Everyone knows that trying to control the climate by reducing CO2 emissions is a joke -- or at least, everyone knows it who is not completely deluded by climate zealotry.  But this is one of those jokes that you're not allowed to laugh at.  Instead, you must listen to terribly earnest people telling you how desperately important this is to "save the planet," even as you know that the whole thing is completely preposterous and you are struggling to suppress uncontrolled snickering.  Should you respond by making fun of them?  If so -- and if you don't want to risk physical violence -- you had better do it in a way that they are too blinded to understand.  Fortunately, this is much easier than you might think.

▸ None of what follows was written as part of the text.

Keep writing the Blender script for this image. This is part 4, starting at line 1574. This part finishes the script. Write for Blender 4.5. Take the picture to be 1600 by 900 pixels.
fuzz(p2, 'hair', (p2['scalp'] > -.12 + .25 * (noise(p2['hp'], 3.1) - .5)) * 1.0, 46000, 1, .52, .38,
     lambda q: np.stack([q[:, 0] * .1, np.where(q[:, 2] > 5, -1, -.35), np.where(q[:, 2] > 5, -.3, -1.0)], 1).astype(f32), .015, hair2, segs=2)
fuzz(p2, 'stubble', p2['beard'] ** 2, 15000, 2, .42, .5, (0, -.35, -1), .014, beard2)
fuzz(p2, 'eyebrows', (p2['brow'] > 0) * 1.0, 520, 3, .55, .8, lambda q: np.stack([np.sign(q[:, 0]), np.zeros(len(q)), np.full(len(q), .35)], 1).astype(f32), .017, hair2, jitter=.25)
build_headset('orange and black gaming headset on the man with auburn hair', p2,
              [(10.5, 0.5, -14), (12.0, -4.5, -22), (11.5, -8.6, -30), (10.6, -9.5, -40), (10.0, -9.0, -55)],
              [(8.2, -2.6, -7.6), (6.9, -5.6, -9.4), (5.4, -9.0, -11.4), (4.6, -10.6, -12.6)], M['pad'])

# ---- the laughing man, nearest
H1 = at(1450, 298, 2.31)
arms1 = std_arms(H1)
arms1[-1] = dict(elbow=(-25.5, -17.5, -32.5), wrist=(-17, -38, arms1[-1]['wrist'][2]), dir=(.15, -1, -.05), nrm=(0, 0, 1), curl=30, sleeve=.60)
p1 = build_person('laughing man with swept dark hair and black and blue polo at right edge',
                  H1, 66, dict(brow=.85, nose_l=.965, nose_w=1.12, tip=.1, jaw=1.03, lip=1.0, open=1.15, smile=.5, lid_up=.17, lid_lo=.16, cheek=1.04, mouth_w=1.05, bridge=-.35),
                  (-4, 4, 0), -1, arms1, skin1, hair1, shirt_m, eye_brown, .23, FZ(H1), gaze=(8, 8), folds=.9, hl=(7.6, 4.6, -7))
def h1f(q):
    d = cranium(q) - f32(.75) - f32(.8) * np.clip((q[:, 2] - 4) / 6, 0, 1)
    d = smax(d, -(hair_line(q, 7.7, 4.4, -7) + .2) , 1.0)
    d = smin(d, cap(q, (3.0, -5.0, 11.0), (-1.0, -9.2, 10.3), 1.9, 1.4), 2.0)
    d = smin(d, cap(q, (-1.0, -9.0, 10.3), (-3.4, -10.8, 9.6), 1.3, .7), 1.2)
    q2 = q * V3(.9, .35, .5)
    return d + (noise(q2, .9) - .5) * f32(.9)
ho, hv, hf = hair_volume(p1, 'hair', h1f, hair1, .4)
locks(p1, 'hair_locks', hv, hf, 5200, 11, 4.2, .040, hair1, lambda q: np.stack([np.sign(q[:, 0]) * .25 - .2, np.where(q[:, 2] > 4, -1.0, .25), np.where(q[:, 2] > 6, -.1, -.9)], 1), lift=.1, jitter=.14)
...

The strategy of making fun of the zealots seems to have been adopted recently by many of those on the receiving end of the zealotry.  Prominent among these have been the major oil companies, who have found themselves the targets of shareholder activists, as well as of lawsuits from various city and county governments in California, New York and elsewhere.  Other notable contributors to the humor include developing countries like China and India.   

Consider first some of the back-and-forth between shareholder activists and the major oil companies.  As we have gone through annual meeting season, all of the majors have found themselves attacked by shareholders demanding that they "do something" to reduce emissions and save the planet.  Many of the activists come from places like state and city pension funds, which by the way are not small shareholders.  Are these activists so dumb that they don't realize that the companies they have invested in are in the oil business, the whole purpose of which is to produce fossil fuels to get burned into CO2?  It would certainly seem so.